The veil has to be removed by the person who alleges that the real state of affairs are otherwise. Even if funds were not available with these defendants, it may be assumed that the acquirer intentionally purchased the properties in the name of these persons. In that case, it amounts to gift. Learned counsel for the respondent No. 1 submitted that an inference of benami can be had from certain circumstances. Learned counsel submitted that during the very same period, when properties were acquired in the name of other defendants, properties were acquired in the name of first defendant also. According to me, finding on such a contention can only be against the respondent. If there was no prohibition for purchasing property in the name of the deceased, what necessitated the deceased, to get the properties in the name of others? No explanation is offered by the plaintiff in that regard.
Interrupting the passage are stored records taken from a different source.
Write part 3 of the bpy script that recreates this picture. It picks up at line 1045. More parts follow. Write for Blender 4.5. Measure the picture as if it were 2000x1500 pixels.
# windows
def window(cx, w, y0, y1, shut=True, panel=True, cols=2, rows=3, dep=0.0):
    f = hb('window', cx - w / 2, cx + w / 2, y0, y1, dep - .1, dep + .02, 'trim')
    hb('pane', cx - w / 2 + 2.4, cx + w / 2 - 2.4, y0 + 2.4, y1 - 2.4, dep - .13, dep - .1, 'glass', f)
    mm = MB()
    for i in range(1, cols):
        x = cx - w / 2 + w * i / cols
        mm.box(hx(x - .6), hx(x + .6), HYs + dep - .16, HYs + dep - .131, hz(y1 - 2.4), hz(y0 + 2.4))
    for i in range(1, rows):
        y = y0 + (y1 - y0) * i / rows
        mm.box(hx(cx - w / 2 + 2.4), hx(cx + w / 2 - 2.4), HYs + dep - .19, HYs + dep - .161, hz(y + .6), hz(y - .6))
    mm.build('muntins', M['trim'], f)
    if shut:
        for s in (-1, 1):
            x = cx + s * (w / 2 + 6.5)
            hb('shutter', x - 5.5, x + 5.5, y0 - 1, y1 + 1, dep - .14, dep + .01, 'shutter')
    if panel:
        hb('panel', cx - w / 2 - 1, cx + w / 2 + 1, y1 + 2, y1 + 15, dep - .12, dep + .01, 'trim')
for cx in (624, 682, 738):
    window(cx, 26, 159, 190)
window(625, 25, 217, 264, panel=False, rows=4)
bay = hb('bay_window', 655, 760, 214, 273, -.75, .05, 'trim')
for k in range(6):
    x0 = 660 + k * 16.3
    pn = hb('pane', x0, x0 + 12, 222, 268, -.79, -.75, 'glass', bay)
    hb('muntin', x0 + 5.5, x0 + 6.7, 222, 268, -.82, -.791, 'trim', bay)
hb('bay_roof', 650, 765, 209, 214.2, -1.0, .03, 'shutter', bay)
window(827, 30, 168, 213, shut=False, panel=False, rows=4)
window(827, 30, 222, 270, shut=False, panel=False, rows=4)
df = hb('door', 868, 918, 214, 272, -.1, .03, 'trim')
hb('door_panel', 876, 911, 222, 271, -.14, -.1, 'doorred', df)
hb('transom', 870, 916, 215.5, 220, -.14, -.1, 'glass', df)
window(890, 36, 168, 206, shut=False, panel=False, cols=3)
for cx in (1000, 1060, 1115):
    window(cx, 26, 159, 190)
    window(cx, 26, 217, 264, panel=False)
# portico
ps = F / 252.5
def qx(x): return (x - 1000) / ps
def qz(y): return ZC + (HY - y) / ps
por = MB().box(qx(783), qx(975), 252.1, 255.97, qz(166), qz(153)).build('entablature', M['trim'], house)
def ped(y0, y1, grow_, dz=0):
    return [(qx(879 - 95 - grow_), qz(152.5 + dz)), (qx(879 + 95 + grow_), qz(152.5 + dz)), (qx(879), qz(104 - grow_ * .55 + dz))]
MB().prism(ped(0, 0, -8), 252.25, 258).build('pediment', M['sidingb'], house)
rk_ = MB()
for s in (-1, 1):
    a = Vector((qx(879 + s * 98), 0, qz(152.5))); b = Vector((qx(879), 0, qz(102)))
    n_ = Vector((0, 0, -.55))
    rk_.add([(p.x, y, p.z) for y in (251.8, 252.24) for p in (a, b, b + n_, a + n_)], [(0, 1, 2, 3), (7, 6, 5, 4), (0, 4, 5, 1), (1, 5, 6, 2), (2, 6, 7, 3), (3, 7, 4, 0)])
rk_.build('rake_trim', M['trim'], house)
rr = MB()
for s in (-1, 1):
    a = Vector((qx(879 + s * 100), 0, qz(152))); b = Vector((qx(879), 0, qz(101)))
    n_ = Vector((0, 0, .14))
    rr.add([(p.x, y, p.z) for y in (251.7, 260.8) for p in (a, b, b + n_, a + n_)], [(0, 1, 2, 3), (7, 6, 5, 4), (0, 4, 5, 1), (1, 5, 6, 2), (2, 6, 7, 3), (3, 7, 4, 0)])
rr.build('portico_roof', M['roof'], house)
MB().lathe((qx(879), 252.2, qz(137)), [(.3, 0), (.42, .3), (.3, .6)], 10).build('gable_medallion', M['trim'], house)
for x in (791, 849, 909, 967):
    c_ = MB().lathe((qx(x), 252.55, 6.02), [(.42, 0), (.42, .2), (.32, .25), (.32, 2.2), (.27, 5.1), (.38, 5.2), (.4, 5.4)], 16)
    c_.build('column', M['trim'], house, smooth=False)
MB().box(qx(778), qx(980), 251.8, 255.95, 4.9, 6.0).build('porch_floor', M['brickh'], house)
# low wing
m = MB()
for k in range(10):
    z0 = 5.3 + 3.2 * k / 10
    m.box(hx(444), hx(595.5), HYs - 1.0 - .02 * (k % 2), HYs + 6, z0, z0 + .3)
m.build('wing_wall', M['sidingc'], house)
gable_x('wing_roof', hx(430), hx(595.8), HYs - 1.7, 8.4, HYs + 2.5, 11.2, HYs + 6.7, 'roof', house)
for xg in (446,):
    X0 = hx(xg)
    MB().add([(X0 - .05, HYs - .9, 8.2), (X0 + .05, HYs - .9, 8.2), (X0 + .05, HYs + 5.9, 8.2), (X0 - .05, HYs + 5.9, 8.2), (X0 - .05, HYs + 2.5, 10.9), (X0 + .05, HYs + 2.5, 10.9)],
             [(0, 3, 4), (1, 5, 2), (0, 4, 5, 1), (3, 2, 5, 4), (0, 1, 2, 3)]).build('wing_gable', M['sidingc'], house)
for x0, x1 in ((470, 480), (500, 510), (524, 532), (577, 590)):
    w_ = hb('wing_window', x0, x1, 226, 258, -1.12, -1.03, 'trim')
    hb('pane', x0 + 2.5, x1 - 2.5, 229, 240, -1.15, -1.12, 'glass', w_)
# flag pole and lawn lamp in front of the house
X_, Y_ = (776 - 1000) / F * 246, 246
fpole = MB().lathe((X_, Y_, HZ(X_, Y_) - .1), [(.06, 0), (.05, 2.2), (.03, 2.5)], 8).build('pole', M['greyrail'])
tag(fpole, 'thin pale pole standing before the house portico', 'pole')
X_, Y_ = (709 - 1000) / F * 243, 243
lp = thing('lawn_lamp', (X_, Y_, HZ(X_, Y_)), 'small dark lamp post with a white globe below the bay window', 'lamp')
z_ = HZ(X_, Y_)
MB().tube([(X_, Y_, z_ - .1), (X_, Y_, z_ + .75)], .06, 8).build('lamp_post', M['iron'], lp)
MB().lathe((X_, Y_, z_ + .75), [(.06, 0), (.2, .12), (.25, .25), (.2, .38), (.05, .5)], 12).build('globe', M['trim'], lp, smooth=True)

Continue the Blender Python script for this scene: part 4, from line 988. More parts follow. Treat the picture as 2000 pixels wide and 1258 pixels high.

Naturally, the finding of the Court below that the properties under Items ‘B’ to ‘F’ are liable for partition is also to be set aside. 25. In the result, I allow the Appeal in part. I hold that plaintiff and 5th defendant are the legitimate children of late Pakkirisami. I further hold that the entire ‘A’ Schedule items are available for partition. One-sixth share declared by Court below in respect of the plaint A Schedule in favour of plaintiff is confirmed. To that extent, the appeal stands dismissed. 26. But, in regard to the share allotted to the plaintiff in respect of B to F Schedule items, the Judgment of the lower Court is set aside. I hold that those items are not available for partition and plaintiff is not entitled to any share over them. 27. The Appeal is allowed in part as indicated above. Taking into consideration the close relationship between the parties, I direct the parties to suffer their respective costs. The connected C.M.Ps. are dismissed consequently.